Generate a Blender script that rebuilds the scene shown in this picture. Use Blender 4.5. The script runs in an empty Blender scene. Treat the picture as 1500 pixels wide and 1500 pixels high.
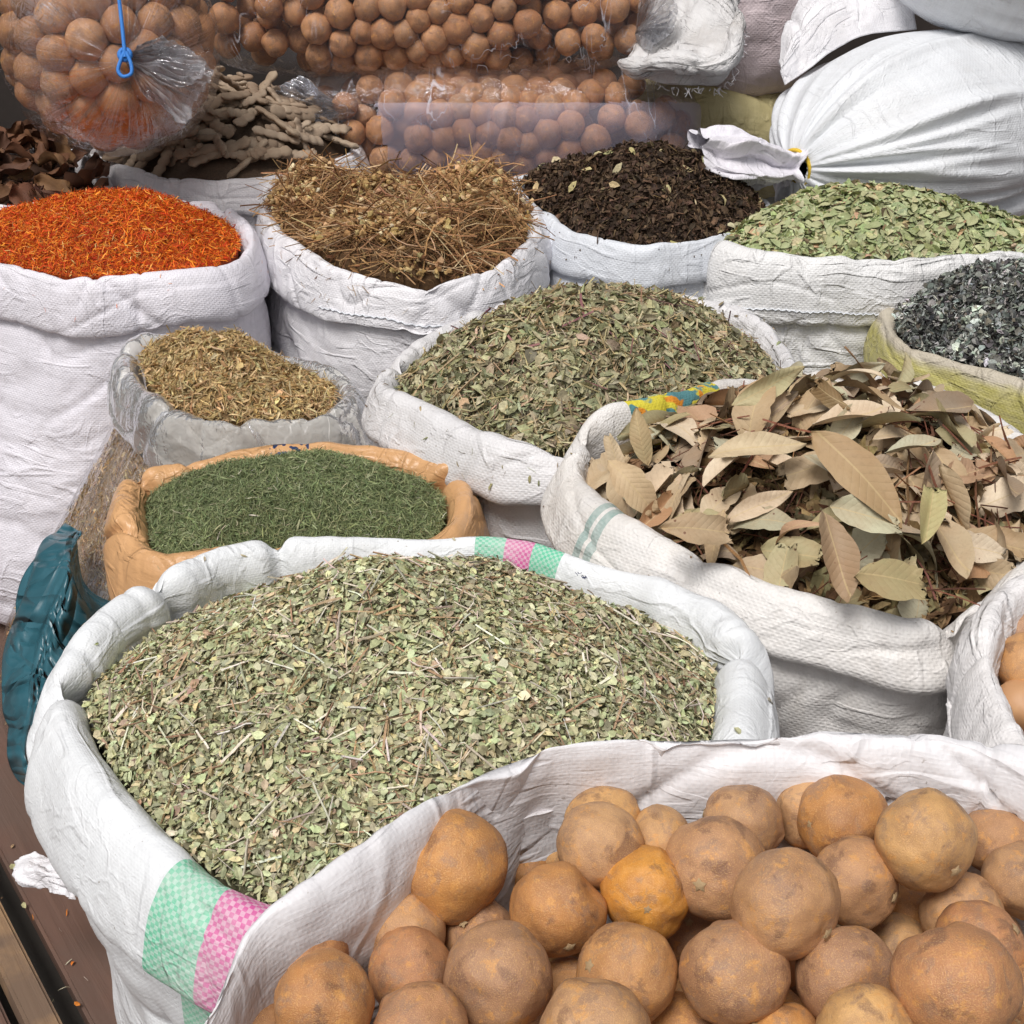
import bpy, math
import numpy as np
from mathutils import Vector
rng = np.random.default_rng(7)
sc = bpy.context.scene
COL = sc.collection
# ------------------------------------------------------------------ camera, sky, sun, exposure
CAMZ, PITCH, F = 1.2, math.radians(28), 1950.0
cd = bpy.data.cameras.new('camera'); cam = bpy.data.objects.new('camera', cd); COL.objects.link(cam)
cam.location = (0, 0, CAMZ); cam.rotation_euler = (math.radians(90)-PITCH, 0, 0)
cd.sensor_width = 36; cd.lens = 36*F/1500; cd.clip_start = .02; cd.clip_end = 500
sc.camera = cam
w = bpy.data.worlds.new("World"); sc.world = w; w.use_nodes = True
SUN_EL, SUN_AZ = math.radians(62), math.radians(-150)     # sun direction: behind the viewer, to the left
nt = w.node_tree; bg = nt.nodes['Background']
sky = nt.nodes.new('ShaderNodeTexSky'); sky.sky_type = 'NISHITA'; sky.sun_disc = False
sky.sun_elevation = SUN_EL; sky.sun_rotation = SUN_AZ; sky.air_density = 1.0; sky.dust_density = 6.0; sky.ozone_density = 1.0
hs = nt.nodes.new('ShaderNodeHueSaturation'); hs.inputs['Saturation'].default_value = .28
nt.links.new(sky.outputs[0], hs.inputs['Color']); nt.links.new(hs.outputs[0], bg.inputs[0]); bg.inputs[1].default_value = .09
sl = bpy.data.lights.new('sun', 'SUN'); sl.energy = 2.5; sl.angle = math.radians(24); sl.color = (1, .965, .93)
so = bpy.data.objects.new('sun', sl); COL.objects.link(so)
sd = Vector((math.sin(SUN_AZ)*math.cos(SUN_EL), math.cos(SUN_AZ)*math.cos(SUN_EL), math.sin(SUN_EL)))
so.rotation_euler = sd.to_track_quat('Z', 'Y').to_euler(); so.location = (0, 0, 5)
sc.view_settings.view_transform = 'Standard'; sc.view_settings.look = 'None'
sc.view_settings.exposure = -0.10; sc.view_settings.gamma = 1
sc.render.engine = 'CYCLES'
sc.cycles.transparent_max_bounces = 24
sc.cycles.max_bounces = 8; sc.cycles.diffuse_bounces = 5

# ------------------------------------------------------------------ pixel -> place
FW = np.array([0, math.cos(PITCH), -math.sin(PITCH)]); UP = np.array([0, math.sin(PITCH), math.cos(PITCH)]); RT = np.array([1., 0, 0])
CP = np.array([0, 0, CAMZ])
def ray(px, py): return FW + (px-750)/F*RT - (py-750)/F*UP
def P(px, py, z):
    r = ray(px, py); return CP + r*((z-CAMZ)/r[2])
def Q(px, py, d): return CP + ray(px, py)*d
def proj(p):
    q = p-CP; d = q@FW
    return np.stack([750+F*(q@RT)/d, 750-F*(q@UP)/d], -1)

# ------------------------------------------------------------------ noise
def _h(ix, iy, iz, s):
    n = (ix*374761393 + iy*668265263 + iz*1274126177 + s*362437)
    n = n & 0xffffffff; n = ((n ^ (n >> 13))*1274126177) & 0xffffffff; n = (n ^ (n >> 16)) & 0xffffffff
    return n/2147483647.5-1
def vn(p, s=0):
    p = np.asarray(p, float); i = np.floor(p).astype(np.int64); f = p-i; f = f*f*f*(f*(f*6-15)+10)
    x, y, z = i[..., 0], i[..., 1], i[..., 2]; fx, fy, fz = f[..., 0], f[..., 1], f[..., 2]
    r = 0
    for a in (0, 1):
        for b in (0, 1):
            for c in (0, 1):
                r = r + _h(x+a, y+b, z+c, s)*(fx if a else 1-fx)*(fy if b else 1-fy)*(fz if c else 1-fz)
    return r
def fbm(p, s=0, o=3):
    r = 0; a = 1.; t = 0
    p = np.asarray(p, float)
    for k in range(o): r = r+a*vn(p*2**k+k*17.3, s+k); t += a; a *= .5
    return r/t
def ridge(p, s=0, o=2, k=3.): return np.exp(-np.abs(fbm(p, s, o))*k*2)     # thin bright creases
def gs(a, s):
    k = int(max(1, s*3)); x = np.arange(-k, k+1); g = np.exp(-x*x/(2*s*s)); g /= g.sum()
    out = np.zeros_like(a)
    for i, wv in zip(x, g): out += wv*np.roll(a, i, 0)
    return out
def nrm(a): return a/np.maximum(np.linalg.norm(a, axis=-1, keepdims=True), 1e-9)

# ------------------------------------------------------------------ mesh + object helpers
def mk(name, V, Fc, uv=None, col=None, smooth=True):
    V = np.asarray(V, np.float32).reshape(-1, 3); Fc = np.asarray(Fc, np.int32); k = Fc.shape[1]
    me = bpy.data.meshes.new(name)
    me.vertices.add(len(V)); me.vertices.foreach_set('co', V.ravel())
    me.loops.add(Fc.size); me.loops.foreach_set('vertex_index', Fc.ravel())
    me.polygons.add(len(Fc)); me.polygons.foreach_set('loop_start', np.arange(0, Fc.size, k, dtype=np.int32))
    me.polygons.foreach_set('loop_total', np.full(len(Fc), k, np.int32))
    me.polygons.foreach_set('use_smooth', np.full(len(Fc), smooth))
    if uv is not None:
        l = me.uv_layers.new(name='UVMap'); l.data.foreach_set('uv', np.asarray(uv, np.float32)[Fc.ravel()].ravel())
    if col is not None:
        c = me.color_attributes.new('Col', 'FLOAT_COLOR', 'POINT')
        c4 = np.ones((len(V), 4), np.float32); c4[:, :3] = col; c.data.foreach_set('color', c4.ravel())
    me.update(calc_edges=True); me.validate()
    return me
def grid_faces(m, n, wrap=True):
    j = np.arange(m-1)[:, None]; i = np.arange(n if wrap else n-1)[None]
    a = j*n+i; b = j*n+(i+1) % n
    return np.stack([a, b, b+n, a+n], -1).reshape(-1, 4)
def ob(name, me, mat=None, parent=None, label=None, cat=None, group=None, kind=None, loc=None):
    o = bpy.data.objects.new(name, me); COL.objects.link(o)
    if mat is not None and me is not None and not me.materials: me.materials.append(mat)
    if parent: o.parent = parent
    if label: o['label'] = label
    if cat: o['category'] = cat
    if group: o['group'] = group
    if kind: o['kind'] = kind
    if loc is not None: o.location = loc
    return o
def empty(name, loc, label, cat, group=None):
    return ob(name, None, None, None, label, cat, group, None, Vector(loc))
def child(name, V, Fc, mat, root, **k):
    """a mesh part given in world coordinates under a root that only has a location"""
    V = np.asarray(V, float).reshape(-1, 3)-np.array(root.location)
    return ob(name, mk(name, V, Fc, k.get('uv'), k.get('col')), mat, root, label=k.get('label'), kind=k.get('kind'))
def tube(pts, r, n=8):
    pts = np.asarray(pts, float); m = len(pts); T = nrm(np.gradient(pts, axis=0)); r = np.broadcast_to(r, m)
    u = np.cross(T[0], [0, 0, 1.]);
    if np.linalg.norm(u) < .1: u = np.cross(T[0], [1., 0, 0])
    V = []
    for k in range(m):
        u = nrm(u-T[k]*(u@T[k])); v = np.cross(T[k], u); a = np.arange(n)*2*math.pi/n
        V.append(pts[k]+r[k]*(np.cos(a)[:, None]*u+np.sin(a)[:, None]*v))
    return np.concatenate(V), grid_faces(m, n)
def smoothpath(pts, n, closed=False):
    pts = np.asarray(pts, float); m = len(pts)
    if closed: ext = np.concatenate([pts[-1:], pts, pts[:2]]); segs = m
    else: ext = np.concatenate([2*pts[:1]-pts[1:2], pts, 2*pts[-1:]-pts[-2:-1]]); segs = m-1
    t = np.linspace(0, 1, 40, endpoint=False)[:, None]; out = []
    for k in range(segs):
        a, b, c, d = ext[k], ext[k+1], ext[k+2], ext[k+3]
        out.append(.5*(2*b+(c-a)*t+(2*a-5*b+4*c-d)*t*t+(3*b-a-3*c+d)*t**3))
    out = np.concatenate(out)
    if closed: out = np.concatenate([out, out[:1]])
    else: out = np.concatenate([out, pts[-1:]])
    L = np.concatenate([[0], np.cumsum(np.linalg.norm(np.diff(out, axis=0), axis=1))])
    s = np.linspace(0, L[-1], n, endpoint=not closed)
    return np.stack([np.interp(s, L, out[:, k]) for k in range(pts.shape[1])], -1), L[-1]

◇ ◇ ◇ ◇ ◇

Say how many lines of the data hold the string "that". Reply with the number alone.

2